Three forces are converging:
mechanical precision requirements increasing
software control density increasing
safety and cyber constraints increasing
At the same time:
engineering talent is constrained
development cycles are shortening
integration expectations are rising
This creates a structural tension:
complexity is increasing faster than engineering capacity
Which leads to one dominant industry response:
subsystem integration instead of component engineering
7. The sourcing shift: from components to motion subsystems
The traditional sourcing model:
motor
drive
encoder
gearbox
safety module
is being replaced by:
integrated motion modules as single procurement units
This changes everything for OEMs:
Instead of asking:
“Which motor do we choose?”
The question becomes:
“Which motion subsystem can we integrate reliably at joint level?”
This is a fundamental sourcing transition:
from component selection → to architecture selection
8. What this means for different players
For motion control suppliers
humanoid robotics is not a volume play yet
it is a design win capture phase
integrated architectures will define competitiveness
safety and embedded control will differentiate leaders
The winners will be those embedded in early prototypes — not mass production.
For industrial buyers
Even if you do not build robots:
humanoids are a forward indicator of premium motion control architecture
Expect spillover into:
collaborative robots
advanced automation systems
exoskeletons
precision industrial machinery
Supplier capability in humanoids is a proxy for future-readiness.
For manufacturers exploring humanoids
Do not follow the hype curve.

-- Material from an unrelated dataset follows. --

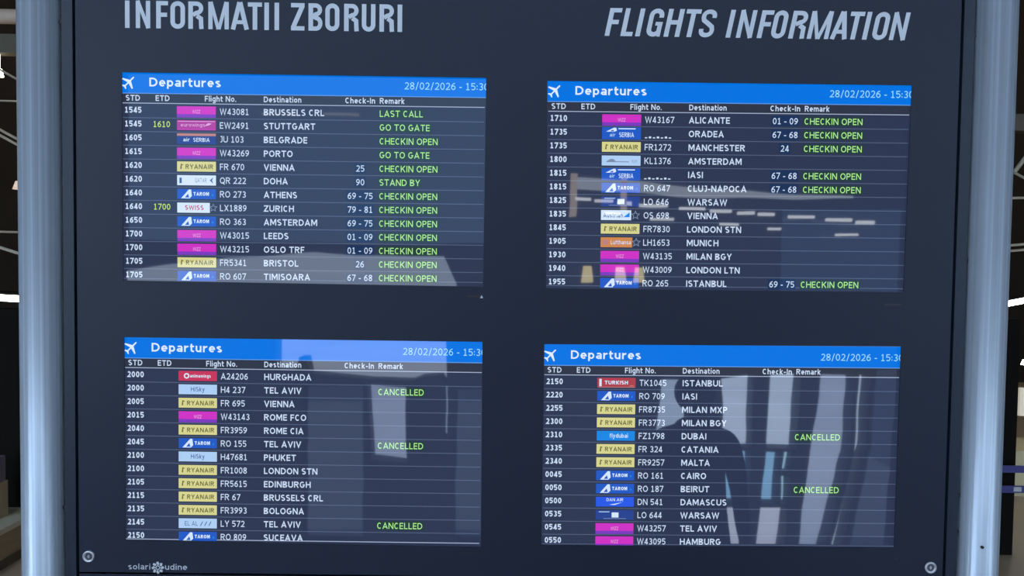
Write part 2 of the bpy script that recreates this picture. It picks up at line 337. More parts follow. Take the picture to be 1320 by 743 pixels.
# locks
for (x, z) in ((-1.086, -.784), (1.120, -.789)):
    b = MB(); n = 32; prof = [(.0155, 0), (.0155, .0035), (.0135, .0045), (.0105, .0040), (.0095, .0015)]
    for (rr, yy) in prof:
        for i in range(n):
            t = 2 * math.pi * i / n; b.v.append((x + rr * math.cos(t), -yy, Z0 + z + rr * math.sin(t)))
    for a in range(len(prof) - 1):
        for i in range(n):
            j = (i + 1) % n; b.f.append((a * n + i, a * n + j, (a + 1) * n + j, (a + 1) * n + i)); b.m.append(0); b.sm.append(True)
    o = b.build('cam_lock', chrome, board); o['label'] = 'round steel lock ring'
    b = MB(); b.tube((x, -.0002, Z0 + z), (x, -.0018, Z0 + z), .0095, n=24); b.build('lock_cylinder', mat('lock_core', (.10, .10, .13), .35, .6), o)
    b = MB(); b.box((x - .0012, -.0034, Z0 + z - .0045), (x + .0012, -.0017, Z0 + z + .0045)); b.tube((x, -.0018, Z0 + z), (x, -.0032, Z0 + z), .0032, n=12); b.build('key_slot', chrome, o)
# small slots under the screens
for (x, z, ww) in ((-.086, -.0905, .020), (1.003, -.0985, .026), (-.087, -.763, .024), (1.030, -.768, .005)):
    b = MB(); b.box((x - ww, -.0006, Z0 + z - .0024), (x + ww * .8, -.0001, Z0 + z + .0024)); b.build('sensor_slot', mat('slot_black', (.008, .009, .016), .4), board)
b = MB(); b.poly([(-.072, -.0008, Z0 - .095), (-.064, -.0008, Z0 - .095), (-.068, -.0008, Z0 - .087)]); o = b.build('arrow_mark', vinyl, board)

# heading letters: strokes with square ends, joined to one flat print per heading
T = .168; H = T / 2
def glyph(ch, w):
    """list of (points, thickness, closed) in a box w x 1"""
    V = .155; hv = V / 2
    if ch == 'I': return [([(H, 0), (H, 1)], T, 0)]
    if ch == 'L': return [([(H, 0), (H, 1)], T, 0), ([(T, hv), (w, hv)], V, 0)]
    if ch == 'T': return [([(w / 2, 0), (w / 2, 1 - V)], T, 0), ([(0, 1 - hv), (w, 1 - hv)], V, 0)]
    if ch == 'F': return [([(H, 0), (H, 1)], T, 0), ([(T, 1 - hv), (w, 1 - hv)], V, 0), ([(T, .50), (w * .92, .50)], V, 0)]
    if ch == 'H': return [([(H, 0), (H, 1)], T, 0), ([(w - H, 0), (w - H, 1)], T, 0), ([(T, .52), (w - T, .52)], V, 0)]
    if ch == 'N': return [([(H, 0), (H, 1)], T * .93, 0), ([(w - H, 0), (w - H, 1)], T * .93, 0), ([(H * .9, 1), (w - H * .9, 0)], T * .78, 0)]
    if ch == 'M': return [([(H, 0), (H, 1)], T * .93, 0), ([(w - H, 0), (w - H, 1)], T * .93, 0), ([(H * 1.2, 1), (w / 2 - .01, 0)], T * .75, 0), ([(w / 2 + .01, 0), (w - H * 1.2, 1)], T * .75, 0)]
    if ch == 'A': return [([(H * .8, 0), (w / 2 - .01, 1)], T * .98, 0), ([(w - H * .8, 0), (w / 2 + .01, 1)], T * .98, 0), ([(w * .26, .27), (w * .74, .27)], V * .9, 0)]
    if ch == 'Z': return [([(0, hv), (w, hv)], V, 0), ([(0, 1 - hv), (w, 1 - hv)], V, 0), ([(H, V * .8), (w - H, 1 - V * .8)], T, 0)]
    if ch == 'O':
        rr = w / 2 - H
        return [(arc(w / 2, 1 - hv - .17, rr, .17, 180, 0, 10) + arc(w / 2, hv + .17, rr, .17, 0, -180, 10), T * .97, 1)]
    if ch == 'U': return [([(H, 1)] + arc(w / 2, hv + .17, w / 2 - H, .17, 180, 360, 10) + [(w - H, 1)], T * .97, 0)]
    if ch == 'R': return [([(H, 0), (H, 1)], T, 0), ([(T, 1 - hv), (w * .55, 1 - hv)] + arc(w * .55, .755, w * .45 - H, .245 - hv, 90, -90, 8)[1:] + [(T, .51)], V, 0), ([(w * .56, .48), (w - H - .01, .38), (w - H, .12), (w - H + .01, 0)], T * .95, 0)]
    if ch == 'B': return [([(H, 0), (H, 1)], T, 0), ([(T, 1 - hv), (w * .5, 1 - hv)] + arc(w * .5, .76, w * .47 - H, .24 - hv, 90, -90, 8)[1:] + [(T, .52)], V, 0), ([(T, hv), (w * .55, hv)] + arc(w * .55, .27, w * .45 - H, .27 - hv, -90, 90, 8)[1:] + [(T, .52)], V, 0)]
    if ch == 'G': return [([(w - H, .68)] + arc(w / 2, 1 - hv - .17, w / 2 - H, .17, 0, 180, 10) + arc(w / 2, hv + .17, w / 2 - H, .17, 180, 345, 9) + [(w - H, .50)], T * .97, 0), ([(w * .52, .46), (w, .46)], V * .85, 0), ([(w - H * .8, 0), (w - H * .8, .40)], T * .7, 0)]
    if ch == 'S': return [([(w - H, .70)] + arc(w / 2, 1 - hv - .15, w / 2 - H, .15, 0, 180, 10) + [(H, .70), (H + .03, .61), (w * .5, .50), (w - H - .03, .38), (w - H, .28)] + arc(w / 2, hv + .15, w / 2 - H, .15, 0, -180, 10) + [(H, .30)], T * .93, 0)]
def heading(name, spec, x0, z0, s, hh, y, shear, parent):
    mb = MB()
    for (ch, gx, gw) in spec:
        w_ = gw * s / hh
        for j, (pts, t, cl) in enumerate(glyph(ch, w_)):
            ribbon(mb, pts, t, lambda q: (x0 + gx * s + (q[0] + shear * q[1]) * hh, z0 + q[1] * hh), y - .00003 * j, bool(cl))
    return mb.build(name, vinyl, parent)
s1 = .708 / 1178
heading('heading_text', [('I', 0, 23), ('N', 45, 62), ('F', 132, 50), ('O', 192, 62), ('R', 268, 64), ('M', 352, 88), ('A', 449, 74), ('T', 520, 60), ('I', 590, 23), ('I', 633, 23),
        ('Z', 703, 57), ('B', 777, 60), ('O', 848, 60), ('R', 928, 62), ('U', 1003, 58), ('R', 1078, 62), ('I', 1155, 23)], -.985, Z0 + .5835, s1, .0690, -.0008, 0, board)
s2 = .774 / 1192
heading('heading_text', [('F', 0, 48), ('L', 62, 46), ('I', 120, 24), ('G', 160, 58), ('H', 232, 62), ('T', 303, 58), ('S', 366, 60), ('I', 477, 24), ('N', 517, 64), ('F', 600, 48),
        ('O', 652, 56), ('R', 724, 62), ('M', 797, 86), ('A', 890, 64), ('T', 951, 56), ('I', 1016, 24), ('O', 1052, 58), ('N', 1122, 64)], .2385, Z0 + .5815, s2, .0705, -.0008, .20, board)
# maker's mark at the foot of the panel
b = MB()
put_text(b, 'solari', -.9835, Z0 - .8175, .0150, -.0008, width=.0575, t=.14)
b.build('maker_word', vinyl, board); b = MB()
put_text(b, 'udine', -.8875, Z0 - .8175, .0150, -.0008, width=.0575, t=.14)
b.build('maker_word', vinyl, board)
b = MB(); cx, cz = -.9065, Z0 - .8125
for i in range(8):
    a = math.pi / 4 * i; px, pz = cx + .0118 * math.cos(a), cz + .0118 * math.sin(a)
    d = Vector((math.cos(a + .5), math.sin(a + .5))); e = Vector((-d.y, d.x))
    b.poly([(px + d.x * i1 * .0042 + e.x * i2 * .0030, -.0008, pz + d.y * i1 * .0042 + e.y * i2 * .0030) for i1, i2 in ((-1, -1), (1, -1), (1, 1), (-1, 1))])
ribbon(b, [(cx - .006, cz), (cx, cz + .006), (cx + .006, cz), (cx, cz - .006)], .0022, lambda q: (q[0], q[1]), -.0008, True)
b.build('maker_emblem', vinyl, board)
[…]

But do follow the architecture curve:
integration readiness
safety maturity
motion control intelligence
supplier ecosystem positioning
Because when volume arrives:
supply chains will already be locked in
Final Thought
The humanoid robot market today is small.
But inside each unit lies the real industry:
~30 motion control systems
embedded intelligence
integrated safety
and emerging cyber-physical architecture
At DMCA Solutions, we focus on this layer — where technology trends translate into sourcing realities.
Because by the time humanoids are mainstream:
the winners will already have been selected at component level
And that selection is happening now.